Scarcely had I hung up the phone than there it was! A friend and I were out birding and we had just driven into a local park when my sister called. Perhaps it was that the warmth of a sunny Southern California February day would squeeze its way east through the ether to Boston where she lives, but she said she just wanted to see what was up. I had the speaker phone on, so the three of us chatted about what birds we had already seen and where we were heading now. I joked that we were out looking for a Vermilion Flycatcher, a bird that is scarce in our neck of the woods. My sister said she better let us get on with our search, then, and signed off.

It might have been as much as ten seconds, but there one was—a gorgeous male Vermilion Flycatcher, not fifty feet from the car and right beside the road. We were not going fast enough to come to a screeching halt, but you get the idea. We were out of the car in no time, cameras up and following the bird as it swept off its perch to snatch an invisible (to us) insect and fly right back again. I don’t know how many photos we took, but this was a very obliging bird, so it was a lot. As we birded the park, it turned out that there were at least three of them, one a female. Though not as flashy as the males, she’s still a beautiful bird. And just as hungry.

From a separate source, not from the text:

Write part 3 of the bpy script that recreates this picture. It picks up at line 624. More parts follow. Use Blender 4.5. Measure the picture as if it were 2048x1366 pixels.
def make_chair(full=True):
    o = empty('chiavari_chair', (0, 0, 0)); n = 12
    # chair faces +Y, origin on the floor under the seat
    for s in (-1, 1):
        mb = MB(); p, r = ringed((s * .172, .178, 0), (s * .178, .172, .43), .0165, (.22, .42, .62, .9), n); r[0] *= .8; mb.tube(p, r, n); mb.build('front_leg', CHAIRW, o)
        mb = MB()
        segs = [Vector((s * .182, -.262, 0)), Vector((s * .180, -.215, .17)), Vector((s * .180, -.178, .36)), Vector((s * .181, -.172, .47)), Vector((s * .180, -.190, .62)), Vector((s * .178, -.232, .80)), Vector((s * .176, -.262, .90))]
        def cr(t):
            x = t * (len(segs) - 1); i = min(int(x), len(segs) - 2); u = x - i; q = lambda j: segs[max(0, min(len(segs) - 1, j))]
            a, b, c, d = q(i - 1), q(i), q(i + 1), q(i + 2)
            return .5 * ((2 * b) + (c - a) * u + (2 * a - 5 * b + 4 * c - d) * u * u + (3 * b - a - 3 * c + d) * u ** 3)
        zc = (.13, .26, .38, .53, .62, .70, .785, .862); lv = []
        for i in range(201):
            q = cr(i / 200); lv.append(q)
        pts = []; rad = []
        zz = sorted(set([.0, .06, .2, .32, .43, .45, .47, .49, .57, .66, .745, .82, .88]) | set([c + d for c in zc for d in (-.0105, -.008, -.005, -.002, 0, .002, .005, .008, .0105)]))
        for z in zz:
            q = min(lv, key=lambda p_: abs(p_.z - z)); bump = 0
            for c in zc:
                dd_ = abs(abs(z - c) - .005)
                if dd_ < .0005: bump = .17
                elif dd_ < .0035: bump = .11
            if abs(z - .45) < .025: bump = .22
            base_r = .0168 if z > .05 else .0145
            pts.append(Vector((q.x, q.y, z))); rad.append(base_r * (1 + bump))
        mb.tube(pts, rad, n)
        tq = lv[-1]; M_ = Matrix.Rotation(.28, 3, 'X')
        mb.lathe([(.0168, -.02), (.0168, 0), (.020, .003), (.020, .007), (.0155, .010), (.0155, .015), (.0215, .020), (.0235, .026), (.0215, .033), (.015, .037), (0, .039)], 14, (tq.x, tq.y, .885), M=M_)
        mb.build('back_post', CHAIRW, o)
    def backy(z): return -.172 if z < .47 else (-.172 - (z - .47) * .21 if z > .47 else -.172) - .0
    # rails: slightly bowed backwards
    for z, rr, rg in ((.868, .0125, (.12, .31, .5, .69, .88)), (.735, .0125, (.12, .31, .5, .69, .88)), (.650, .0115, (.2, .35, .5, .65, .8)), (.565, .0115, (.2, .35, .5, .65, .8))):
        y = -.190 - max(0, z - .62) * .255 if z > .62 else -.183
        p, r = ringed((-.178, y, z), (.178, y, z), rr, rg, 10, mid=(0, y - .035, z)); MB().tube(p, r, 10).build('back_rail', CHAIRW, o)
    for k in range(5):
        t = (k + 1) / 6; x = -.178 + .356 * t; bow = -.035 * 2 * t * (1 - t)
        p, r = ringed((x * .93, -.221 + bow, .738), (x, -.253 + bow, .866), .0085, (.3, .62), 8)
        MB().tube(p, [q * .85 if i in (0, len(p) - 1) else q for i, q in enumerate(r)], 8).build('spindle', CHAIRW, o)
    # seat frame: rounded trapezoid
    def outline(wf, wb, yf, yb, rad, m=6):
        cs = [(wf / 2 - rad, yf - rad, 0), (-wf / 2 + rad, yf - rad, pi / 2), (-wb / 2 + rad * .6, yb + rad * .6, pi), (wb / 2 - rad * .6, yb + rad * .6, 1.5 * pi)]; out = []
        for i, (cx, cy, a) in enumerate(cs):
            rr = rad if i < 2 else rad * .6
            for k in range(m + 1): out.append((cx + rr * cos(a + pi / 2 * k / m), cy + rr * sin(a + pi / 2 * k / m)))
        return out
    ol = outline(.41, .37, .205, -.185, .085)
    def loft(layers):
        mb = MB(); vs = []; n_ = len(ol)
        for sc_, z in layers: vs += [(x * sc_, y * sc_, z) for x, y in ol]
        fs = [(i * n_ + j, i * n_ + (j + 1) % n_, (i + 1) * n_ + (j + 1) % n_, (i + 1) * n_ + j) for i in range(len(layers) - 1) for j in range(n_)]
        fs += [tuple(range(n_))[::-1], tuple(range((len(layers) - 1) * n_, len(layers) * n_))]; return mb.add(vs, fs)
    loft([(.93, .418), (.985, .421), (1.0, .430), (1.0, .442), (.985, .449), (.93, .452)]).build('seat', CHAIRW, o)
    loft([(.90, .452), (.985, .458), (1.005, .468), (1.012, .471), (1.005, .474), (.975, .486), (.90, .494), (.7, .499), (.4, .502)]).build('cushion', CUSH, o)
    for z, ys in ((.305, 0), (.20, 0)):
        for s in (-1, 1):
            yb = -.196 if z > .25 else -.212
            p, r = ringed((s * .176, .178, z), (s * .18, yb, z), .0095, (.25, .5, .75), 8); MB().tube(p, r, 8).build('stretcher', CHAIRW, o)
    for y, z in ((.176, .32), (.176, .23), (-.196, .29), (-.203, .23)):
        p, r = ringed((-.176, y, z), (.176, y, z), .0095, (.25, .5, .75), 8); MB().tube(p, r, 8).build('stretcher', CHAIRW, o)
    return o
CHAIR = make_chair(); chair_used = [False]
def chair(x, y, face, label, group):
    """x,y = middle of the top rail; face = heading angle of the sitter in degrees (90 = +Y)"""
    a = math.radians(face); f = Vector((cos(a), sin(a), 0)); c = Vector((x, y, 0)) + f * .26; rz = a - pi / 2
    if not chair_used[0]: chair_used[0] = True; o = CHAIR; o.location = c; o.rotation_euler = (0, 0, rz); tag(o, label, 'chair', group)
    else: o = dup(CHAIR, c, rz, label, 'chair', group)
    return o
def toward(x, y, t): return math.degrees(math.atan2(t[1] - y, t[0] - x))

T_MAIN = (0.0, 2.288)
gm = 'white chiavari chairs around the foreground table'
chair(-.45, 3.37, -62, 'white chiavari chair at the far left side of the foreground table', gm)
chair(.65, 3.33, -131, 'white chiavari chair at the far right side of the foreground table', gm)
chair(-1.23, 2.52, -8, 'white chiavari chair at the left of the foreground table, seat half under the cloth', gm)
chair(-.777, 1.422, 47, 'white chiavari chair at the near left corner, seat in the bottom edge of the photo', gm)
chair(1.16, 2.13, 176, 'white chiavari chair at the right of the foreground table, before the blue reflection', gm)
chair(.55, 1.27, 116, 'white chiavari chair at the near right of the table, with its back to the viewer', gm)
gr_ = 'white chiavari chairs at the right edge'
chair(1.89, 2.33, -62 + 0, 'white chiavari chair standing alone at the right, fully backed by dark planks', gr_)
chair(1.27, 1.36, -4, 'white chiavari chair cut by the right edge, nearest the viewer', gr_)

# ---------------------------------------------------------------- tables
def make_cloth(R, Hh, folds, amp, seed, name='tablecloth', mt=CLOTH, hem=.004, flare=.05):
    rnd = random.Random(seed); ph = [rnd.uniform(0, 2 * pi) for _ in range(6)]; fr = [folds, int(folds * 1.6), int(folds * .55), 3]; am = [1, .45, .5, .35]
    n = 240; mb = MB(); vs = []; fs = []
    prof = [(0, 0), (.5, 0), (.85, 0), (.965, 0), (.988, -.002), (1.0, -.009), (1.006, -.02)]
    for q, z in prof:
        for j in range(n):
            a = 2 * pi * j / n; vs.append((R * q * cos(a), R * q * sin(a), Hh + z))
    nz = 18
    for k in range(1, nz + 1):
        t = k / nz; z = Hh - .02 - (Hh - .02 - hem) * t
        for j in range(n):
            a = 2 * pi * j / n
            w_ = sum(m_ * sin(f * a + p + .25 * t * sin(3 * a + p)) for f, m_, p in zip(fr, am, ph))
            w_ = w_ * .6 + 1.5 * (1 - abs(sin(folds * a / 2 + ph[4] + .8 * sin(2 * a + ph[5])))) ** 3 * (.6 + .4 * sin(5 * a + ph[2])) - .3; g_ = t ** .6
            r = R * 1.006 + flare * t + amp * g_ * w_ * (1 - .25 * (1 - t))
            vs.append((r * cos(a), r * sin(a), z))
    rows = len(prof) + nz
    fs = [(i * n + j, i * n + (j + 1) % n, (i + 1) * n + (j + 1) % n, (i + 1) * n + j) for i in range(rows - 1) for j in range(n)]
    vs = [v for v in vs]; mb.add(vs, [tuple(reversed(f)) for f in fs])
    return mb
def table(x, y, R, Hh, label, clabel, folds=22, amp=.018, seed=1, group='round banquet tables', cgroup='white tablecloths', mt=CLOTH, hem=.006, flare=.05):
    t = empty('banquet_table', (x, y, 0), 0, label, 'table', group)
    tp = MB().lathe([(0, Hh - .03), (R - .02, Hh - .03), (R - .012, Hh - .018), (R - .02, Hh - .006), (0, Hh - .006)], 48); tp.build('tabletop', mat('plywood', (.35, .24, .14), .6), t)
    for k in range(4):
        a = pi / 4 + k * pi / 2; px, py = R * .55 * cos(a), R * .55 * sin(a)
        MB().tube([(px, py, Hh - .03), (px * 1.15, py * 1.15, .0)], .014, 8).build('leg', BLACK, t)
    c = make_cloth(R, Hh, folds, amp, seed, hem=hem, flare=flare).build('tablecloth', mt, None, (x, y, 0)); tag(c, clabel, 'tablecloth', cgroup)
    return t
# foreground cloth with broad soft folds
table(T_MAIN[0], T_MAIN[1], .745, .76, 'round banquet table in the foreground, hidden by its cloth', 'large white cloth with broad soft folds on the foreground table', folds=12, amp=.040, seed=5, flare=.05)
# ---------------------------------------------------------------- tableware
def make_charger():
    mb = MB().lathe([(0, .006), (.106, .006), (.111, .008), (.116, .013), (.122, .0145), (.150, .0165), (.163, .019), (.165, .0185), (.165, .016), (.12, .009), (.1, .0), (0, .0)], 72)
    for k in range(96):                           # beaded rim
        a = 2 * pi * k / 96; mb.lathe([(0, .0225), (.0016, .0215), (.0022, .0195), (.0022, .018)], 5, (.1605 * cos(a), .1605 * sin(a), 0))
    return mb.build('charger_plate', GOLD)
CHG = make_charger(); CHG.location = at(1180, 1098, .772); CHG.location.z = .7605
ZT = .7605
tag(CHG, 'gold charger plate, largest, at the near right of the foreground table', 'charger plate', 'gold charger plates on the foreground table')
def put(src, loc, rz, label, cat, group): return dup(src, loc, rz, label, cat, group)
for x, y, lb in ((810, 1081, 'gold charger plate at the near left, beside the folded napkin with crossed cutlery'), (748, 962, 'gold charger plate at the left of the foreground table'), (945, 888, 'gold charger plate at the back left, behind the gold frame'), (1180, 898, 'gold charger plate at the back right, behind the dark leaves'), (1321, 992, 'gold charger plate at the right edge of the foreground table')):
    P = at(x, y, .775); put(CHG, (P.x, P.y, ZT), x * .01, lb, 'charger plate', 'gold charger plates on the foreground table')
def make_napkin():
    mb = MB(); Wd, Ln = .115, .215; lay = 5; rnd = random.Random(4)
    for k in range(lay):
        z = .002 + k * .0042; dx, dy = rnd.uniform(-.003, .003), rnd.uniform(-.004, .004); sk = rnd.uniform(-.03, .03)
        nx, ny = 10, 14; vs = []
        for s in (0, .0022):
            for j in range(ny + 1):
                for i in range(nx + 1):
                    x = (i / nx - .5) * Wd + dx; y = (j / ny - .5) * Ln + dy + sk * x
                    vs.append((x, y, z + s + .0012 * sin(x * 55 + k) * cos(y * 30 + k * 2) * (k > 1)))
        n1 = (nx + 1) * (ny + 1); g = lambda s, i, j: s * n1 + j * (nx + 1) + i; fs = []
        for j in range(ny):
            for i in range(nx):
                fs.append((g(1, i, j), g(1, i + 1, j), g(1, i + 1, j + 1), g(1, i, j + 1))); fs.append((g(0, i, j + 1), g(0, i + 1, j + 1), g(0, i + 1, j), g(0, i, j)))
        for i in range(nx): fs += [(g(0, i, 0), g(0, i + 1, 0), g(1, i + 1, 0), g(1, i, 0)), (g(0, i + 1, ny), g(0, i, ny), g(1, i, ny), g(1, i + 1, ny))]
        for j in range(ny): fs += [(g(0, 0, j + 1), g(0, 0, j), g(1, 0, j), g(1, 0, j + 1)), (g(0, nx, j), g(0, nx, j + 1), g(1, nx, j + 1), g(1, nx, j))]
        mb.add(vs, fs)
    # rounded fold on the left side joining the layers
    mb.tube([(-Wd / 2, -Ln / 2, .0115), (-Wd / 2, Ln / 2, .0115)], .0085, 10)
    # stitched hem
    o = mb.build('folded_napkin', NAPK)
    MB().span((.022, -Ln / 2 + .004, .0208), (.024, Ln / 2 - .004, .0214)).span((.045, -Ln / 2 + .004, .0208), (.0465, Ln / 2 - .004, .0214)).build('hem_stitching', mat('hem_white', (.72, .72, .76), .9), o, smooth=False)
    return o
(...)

When I began birding fifty-some years ago, one had to go to riparian areas in the desert, like Morongo Valley, to find a Vermilion Flycatcher. Perhaps they had once been in the Los Angeles basin, but were driven out by land conversion. Only in recent years has suitable habitat reestablished itself in the local parks where these flycatchers are increasingly seen. Who knows, they may even choose to nest here soon! Wouldn’t that be a red-letter day?